Conventional X-ray imaging simply measures how much X-ray light gets through different parts of the tissue. But this newer method uses the fact that X-rays passing through an object are slightly distorted, or slowed down (a change in the "phase" of the light waves). Even tiny variations in the object's make-up will affect that distortion - so measuring 'phase contrast' can produce a very detailed, 3D picture of its internal structure.

When Dr Mocella's team placed one of the scrolls in the path of a very bright X-ray beam from the synchrotron, it was bumps on the paper rather than chemicals in the ink that yielded the long-hidden letters. Fortunately, however, the ink never penetrated into the fibres of the papyrus, but sat on top of them.

"What we see is that the ink, which was essentially carbon based, is not very different from the carbonised papyrus. So the letters are there in relief, because the ink is still on the top."

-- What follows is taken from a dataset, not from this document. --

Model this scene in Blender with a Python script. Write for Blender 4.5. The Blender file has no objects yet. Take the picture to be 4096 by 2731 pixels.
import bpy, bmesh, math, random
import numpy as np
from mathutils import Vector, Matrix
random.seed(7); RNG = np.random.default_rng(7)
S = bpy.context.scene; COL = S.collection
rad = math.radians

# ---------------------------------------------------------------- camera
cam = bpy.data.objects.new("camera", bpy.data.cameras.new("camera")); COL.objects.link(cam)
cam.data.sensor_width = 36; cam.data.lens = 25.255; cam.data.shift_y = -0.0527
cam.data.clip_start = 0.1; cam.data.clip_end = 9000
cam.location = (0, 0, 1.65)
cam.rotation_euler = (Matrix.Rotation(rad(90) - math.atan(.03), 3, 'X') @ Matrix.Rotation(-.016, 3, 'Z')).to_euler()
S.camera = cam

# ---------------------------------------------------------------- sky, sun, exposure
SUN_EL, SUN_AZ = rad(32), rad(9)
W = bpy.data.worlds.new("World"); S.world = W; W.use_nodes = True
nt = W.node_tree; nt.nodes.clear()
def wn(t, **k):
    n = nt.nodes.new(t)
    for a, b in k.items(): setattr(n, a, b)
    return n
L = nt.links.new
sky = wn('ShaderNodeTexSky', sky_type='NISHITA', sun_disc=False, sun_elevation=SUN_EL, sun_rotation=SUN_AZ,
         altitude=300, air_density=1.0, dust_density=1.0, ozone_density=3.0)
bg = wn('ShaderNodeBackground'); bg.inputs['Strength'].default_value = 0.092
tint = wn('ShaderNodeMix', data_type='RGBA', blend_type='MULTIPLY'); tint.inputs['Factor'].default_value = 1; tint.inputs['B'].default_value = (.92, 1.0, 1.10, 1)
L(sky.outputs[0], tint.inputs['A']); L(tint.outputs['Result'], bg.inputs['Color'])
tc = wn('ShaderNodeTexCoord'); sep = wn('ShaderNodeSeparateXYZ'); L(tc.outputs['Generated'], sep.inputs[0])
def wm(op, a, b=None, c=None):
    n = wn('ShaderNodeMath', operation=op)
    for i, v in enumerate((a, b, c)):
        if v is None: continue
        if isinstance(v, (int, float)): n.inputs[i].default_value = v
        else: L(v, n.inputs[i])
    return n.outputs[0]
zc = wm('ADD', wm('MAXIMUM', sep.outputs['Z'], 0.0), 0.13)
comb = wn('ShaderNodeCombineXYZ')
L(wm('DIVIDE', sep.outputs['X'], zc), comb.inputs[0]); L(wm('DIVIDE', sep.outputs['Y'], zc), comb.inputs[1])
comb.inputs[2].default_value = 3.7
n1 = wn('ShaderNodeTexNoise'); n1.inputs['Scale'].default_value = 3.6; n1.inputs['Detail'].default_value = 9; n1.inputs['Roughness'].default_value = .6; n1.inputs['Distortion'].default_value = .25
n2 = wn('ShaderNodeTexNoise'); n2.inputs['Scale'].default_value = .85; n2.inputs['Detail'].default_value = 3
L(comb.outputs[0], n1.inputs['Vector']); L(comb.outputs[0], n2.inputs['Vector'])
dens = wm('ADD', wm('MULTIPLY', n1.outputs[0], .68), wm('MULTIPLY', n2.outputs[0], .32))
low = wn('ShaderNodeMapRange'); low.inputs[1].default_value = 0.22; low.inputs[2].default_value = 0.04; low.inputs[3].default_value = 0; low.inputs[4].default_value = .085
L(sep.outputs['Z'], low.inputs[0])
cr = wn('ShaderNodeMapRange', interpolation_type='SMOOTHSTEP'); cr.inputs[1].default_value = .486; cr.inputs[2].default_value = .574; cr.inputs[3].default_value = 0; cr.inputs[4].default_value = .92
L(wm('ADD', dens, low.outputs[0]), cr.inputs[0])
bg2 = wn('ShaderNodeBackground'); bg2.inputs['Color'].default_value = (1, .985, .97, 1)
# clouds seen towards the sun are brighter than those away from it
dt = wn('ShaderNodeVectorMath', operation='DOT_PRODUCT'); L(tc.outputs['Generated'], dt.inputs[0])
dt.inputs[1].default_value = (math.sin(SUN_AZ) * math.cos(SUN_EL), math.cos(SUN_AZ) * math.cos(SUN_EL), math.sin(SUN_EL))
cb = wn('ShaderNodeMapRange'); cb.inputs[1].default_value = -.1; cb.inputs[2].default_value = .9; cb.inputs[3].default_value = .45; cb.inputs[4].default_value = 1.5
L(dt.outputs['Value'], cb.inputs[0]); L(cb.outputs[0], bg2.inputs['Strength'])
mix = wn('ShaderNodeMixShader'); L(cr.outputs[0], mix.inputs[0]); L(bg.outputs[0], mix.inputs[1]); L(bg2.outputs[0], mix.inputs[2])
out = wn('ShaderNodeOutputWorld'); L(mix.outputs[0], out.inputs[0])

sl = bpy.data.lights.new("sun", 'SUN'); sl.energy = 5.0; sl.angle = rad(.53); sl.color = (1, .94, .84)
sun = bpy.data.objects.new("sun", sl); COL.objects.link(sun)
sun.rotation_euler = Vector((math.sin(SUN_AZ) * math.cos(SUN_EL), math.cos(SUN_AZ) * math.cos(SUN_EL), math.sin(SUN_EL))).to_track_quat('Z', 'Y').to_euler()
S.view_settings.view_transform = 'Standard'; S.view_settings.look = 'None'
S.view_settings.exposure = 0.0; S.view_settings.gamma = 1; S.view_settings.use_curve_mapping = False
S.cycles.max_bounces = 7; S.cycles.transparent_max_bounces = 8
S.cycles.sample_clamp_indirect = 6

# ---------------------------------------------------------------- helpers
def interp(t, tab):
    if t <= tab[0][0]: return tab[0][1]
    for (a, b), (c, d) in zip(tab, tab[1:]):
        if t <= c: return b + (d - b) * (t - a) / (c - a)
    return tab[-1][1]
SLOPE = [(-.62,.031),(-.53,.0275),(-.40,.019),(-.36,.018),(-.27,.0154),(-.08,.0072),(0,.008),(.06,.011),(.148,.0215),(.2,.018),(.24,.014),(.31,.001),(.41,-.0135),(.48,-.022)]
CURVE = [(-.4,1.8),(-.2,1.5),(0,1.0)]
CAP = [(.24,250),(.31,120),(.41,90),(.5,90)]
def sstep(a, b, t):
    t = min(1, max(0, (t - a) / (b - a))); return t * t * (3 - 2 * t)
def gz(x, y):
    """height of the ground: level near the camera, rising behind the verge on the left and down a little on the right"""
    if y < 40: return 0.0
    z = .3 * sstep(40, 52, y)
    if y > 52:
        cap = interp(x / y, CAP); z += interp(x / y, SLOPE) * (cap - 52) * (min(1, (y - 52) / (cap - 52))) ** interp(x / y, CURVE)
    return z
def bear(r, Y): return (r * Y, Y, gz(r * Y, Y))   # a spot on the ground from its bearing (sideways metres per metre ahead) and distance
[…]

The work was time-consuming and involved a lot of guesswork, particularly because the layers of paper were not just rolled, but squashed and mangled by their encounter with Vesuvius.
Furthermore, the grid of papyrus fibres within the paper posed complications, because it disguised many of the letters' vertical and horizontal strokes. For this reason, letters with curved lines were easier to pick out.

The project required many hours of work and a lot of imagination because in several cases the scrolls had been crushed and their layers were stuck together. However, Dr. Vito Mocella, head of the scientific team, is currently trying to improve the method so that they can decipher more text in the future.